EXERCISE DESCRIPTION - Only the lines from the first one through the line with "COL = sc.collection" should be printed, exactly as they appear.

A block of data -

+--

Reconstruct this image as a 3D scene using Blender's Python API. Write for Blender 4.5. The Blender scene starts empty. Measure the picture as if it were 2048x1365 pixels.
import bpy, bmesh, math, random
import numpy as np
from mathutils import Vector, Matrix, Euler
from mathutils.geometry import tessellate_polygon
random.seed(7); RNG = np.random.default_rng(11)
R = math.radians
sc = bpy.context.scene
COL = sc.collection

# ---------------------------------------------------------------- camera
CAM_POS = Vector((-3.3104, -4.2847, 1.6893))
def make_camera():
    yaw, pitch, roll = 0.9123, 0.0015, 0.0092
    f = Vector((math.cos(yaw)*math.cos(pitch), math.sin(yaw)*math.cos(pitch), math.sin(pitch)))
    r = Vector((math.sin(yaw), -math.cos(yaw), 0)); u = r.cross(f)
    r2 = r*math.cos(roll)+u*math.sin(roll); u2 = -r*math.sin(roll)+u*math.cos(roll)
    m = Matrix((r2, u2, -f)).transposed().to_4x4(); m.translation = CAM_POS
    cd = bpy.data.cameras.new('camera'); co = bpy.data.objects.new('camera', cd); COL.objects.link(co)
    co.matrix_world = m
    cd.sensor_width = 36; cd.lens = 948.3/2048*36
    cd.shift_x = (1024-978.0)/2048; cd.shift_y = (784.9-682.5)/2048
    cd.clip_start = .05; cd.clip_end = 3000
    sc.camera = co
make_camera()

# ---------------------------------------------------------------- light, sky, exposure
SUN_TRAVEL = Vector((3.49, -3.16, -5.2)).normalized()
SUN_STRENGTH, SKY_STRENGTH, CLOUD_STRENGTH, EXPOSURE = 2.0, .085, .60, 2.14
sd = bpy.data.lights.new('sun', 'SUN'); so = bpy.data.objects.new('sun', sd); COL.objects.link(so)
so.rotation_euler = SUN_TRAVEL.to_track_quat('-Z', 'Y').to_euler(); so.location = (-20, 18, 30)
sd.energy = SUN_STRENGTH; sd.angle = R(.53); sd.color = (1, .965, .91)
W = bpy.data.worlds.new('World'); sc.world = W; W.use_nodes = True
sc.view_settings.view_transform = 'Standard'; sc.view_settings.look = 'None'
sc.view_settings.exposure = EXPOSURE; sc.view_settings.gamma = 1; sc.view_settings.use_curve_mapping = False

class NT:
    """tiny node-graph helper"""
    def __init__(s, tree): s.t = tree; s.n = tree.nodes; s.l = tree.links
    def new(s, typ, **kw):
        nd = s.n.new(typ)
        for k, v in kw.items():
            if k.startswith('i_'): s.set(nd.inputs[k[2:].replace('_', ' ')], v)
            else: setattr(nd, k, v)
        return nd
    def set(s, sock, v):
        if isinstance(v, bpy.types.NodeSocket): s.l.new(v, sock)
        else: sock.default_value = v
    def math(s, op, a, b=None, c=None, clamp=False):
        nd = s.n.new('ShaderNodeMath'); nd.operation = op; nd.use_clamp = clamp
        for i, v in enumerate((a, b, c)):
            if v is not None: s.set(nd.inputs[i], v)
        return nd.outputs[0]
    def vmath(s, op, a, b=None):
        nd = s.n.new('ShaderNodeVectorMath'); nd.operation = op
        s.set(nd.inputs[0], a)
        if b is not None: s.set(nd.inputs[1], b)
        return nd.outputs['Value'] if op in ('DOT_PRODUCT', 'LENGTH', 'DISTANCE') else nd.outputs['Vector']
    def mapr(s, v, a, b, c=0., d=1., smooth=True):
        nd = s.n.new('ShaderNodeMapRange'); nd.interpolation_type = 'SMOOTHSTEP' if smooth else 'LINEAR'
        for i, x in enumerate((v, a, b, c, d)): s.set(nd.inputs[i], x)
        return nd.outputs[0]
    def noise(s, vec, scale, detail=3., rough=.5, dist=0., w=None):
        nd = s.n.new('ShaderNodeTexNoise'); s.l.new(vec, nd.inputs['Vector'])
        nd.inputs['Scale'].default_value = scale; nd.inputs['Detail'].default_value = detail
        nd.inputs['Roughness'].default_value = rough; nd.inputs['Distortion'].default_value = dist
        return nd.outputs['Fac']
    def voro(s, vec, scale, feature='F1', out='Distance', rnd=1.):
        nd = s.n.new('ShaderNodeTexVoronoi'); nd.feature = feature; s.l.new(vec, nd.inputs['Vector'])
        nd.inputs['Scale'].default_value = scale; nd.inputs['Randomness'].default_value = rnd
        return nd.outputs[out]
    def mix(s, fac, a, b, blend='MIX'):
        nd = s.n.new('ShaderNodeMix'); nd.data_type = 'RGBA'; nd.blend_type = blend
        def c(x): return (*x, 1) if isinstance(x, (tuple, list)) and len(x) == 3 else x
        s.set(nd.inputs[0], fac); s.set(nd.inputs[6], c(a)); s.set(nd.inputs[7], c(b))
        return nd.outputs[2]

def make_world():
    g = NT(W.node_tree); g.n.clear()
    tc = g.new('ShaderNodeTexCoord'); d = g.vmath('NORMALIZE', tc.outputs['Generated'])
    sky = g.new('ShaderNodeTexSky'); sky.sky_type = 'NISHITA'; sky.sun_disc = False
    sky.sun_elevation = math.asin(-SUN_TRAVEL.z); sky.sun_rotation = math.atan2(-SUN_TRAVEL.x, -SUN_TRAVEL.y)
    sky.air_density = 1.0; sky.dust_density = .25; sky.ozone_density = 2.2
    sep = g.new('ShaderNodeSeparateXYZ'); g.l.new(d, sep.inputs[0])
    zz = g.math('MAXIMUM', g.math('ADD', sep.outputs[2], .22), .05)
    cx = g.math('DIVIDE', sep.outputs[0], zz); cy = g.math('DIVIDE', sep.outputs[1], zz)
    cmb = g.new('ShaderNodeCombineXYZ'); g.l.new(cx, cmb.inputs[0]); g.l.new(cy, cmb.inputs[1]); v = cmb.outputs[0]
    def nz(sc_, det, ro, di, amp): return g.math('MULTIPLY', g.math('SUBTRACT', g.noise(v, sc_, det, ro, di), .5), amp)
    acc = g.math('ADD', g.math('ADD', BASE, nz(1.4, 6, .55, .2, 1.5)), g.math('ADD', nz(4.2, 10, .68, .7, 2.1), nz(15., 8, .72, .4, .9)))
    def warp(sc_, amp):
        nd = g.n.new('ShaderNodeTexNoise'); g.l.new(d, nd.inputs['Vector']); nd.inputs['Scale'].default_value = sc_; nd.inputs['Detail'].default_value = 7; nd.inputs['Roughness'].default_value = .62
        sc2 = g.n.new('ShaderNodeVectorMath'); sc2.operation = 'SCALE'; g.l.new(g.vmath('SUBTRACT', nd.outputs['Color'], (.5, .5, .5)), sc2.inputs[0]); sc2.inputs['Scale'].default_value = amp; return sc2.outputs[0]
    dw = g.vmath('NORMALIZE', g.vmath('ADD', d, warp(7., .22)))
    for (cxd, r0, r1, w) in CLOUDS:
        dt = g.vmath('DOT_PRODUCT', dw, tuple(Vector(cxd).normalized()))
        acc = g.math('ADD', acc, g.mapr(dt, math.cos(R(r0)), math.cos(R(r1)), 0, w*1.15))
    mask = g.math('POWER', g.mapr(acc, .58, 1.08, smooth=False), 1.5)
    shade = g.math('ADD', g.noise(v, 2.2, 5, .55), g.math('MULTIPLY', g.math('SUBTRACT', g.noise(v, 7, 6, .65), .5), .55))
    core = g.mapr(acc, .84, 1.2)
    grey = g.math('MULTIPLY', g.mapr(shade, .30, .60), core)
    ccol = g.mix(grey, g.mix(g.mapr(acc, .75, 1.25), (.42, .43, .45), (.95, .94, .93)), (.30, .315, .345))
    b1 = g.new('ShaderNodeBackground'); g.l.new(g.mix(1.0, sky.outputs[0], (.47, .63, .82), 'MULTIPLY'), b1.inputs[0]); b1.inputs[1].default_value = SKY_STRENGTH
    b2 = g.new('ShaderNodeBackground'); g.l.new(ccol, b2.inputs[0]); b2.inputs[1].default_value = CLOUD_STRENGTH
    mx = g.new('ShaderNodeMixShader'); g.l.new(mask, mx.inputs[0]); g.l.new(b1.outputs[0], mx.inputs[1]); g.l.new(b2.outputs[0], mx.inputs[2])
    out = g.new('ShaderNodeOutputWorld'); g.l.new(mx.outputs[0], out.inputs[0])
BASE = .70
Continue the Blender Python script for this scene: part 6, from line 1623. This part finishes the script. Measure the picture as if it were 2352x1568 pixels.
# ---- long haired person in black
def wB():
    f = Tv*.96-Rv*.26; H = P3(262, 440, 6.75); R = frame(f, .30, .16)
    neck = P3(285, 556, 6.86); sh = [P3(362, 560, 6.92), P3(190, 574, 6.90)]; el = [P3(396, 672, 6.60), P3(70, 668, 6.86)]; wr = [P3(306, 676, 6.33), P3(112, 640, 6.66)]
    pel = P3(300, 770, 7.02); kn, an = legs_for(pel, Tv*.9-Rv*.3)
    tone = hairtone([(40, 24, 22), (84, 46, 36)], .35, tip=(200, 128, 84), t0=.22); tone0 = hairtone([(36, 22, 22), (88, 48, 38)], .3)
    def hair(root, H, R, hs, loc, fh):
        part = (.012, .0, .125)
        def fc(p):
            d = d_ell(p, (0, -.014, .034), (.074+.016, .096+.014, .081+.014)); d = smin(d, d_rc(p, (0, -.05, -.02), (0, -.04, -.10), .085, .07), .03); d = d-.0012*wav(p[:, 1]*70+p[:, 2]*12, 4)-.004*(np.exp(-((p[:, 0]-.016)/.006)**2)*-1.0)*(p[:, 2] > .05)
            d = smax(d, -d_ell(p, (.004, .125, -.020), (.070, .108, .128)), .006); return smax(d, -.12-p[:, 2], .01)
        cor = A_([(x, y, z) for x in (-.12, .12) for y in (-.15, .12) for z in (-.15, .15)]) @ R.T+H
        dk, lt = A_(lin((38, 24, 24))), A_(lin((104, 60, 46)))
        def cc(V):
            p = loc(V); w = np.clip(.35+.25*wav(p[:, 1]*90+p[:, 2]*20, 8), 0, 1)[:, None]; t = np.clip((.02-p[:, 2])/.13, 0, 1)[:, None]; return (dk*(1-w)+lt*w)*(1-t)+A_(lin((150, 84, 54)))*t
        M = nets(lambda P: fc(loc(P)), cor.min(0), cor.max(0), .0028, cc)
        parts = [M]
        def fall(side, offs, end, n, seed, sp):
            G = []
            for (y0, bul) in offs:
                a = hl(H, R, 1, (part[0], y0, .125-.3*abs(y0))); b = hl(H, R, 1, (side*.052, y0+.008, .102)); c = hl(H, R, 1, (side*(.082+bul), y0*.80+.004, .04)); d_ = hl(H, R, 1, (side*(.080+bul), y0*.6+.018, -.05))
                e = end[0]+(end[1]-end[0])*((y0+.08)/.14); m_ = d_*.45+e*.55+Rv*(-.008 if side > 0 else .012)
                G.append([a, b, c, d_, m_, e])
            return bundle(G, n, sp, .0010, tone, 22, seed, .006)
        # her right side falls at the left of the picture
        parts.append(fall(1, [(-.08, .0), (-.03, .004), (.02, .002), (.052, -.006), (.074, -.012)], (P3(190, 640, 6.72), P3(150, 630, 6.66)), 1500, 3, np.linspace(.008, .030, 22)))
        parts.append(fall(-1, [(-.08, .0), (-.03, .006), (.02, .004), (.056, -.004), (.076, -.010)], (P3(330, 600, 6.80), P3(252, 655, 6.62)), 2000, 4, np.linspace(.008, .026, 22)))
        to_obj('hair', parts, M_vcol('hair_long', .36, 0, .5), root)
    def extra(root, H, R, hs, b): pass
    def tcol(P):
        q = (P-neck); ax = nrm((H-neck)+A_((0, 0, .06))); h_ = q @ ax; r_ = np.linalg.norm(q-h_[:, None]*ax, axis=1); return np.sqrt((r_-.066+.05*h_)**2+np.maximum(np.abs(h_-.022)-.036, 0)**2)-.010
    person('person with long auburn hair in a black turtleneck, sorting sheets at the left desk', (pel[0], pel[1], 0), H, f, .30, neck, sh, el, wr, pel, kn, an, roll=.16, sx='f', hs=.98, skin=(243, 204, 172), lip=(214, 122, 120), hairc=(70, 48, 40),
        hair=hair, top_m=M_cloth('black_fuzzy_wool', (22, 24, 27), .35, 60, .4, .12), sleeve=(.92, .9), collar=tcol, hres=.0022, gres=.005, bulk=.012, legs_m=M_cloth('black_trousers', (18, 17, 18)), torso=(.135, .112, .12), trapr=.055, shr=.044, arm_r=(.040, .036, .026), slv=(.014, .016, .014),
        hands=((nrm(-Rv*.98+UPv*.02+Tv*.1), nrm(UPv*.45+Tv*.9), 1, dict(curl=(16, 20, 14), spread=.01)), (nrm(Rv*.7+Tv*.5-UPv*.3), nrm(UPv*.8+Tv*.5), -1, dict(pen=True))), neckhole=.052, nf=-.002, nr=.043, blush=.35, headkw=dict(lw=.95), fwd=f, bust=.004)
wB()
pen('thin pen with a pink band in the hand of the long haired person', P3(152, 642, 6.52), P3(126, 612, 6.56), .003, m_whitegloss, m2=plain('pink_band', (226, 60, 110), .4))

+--

SOLVED PROBLEM -
Reconstruct this image as a 3D scene using Blender's Python API. Write for Blender 4.5. The Blender scene starts empty. Measure the picture as if it were 2048x1365 pixels.
import bpy, bmesh, math, random
import numpy as np
from mathutils import Vector, Matrix, Euler
from mathutils.geometry import tessellate_polygon
random.seed(7); RNG = np.random.default_rng(11)
R = math.radians
sc = bpy.context.scene
COL = sc.collection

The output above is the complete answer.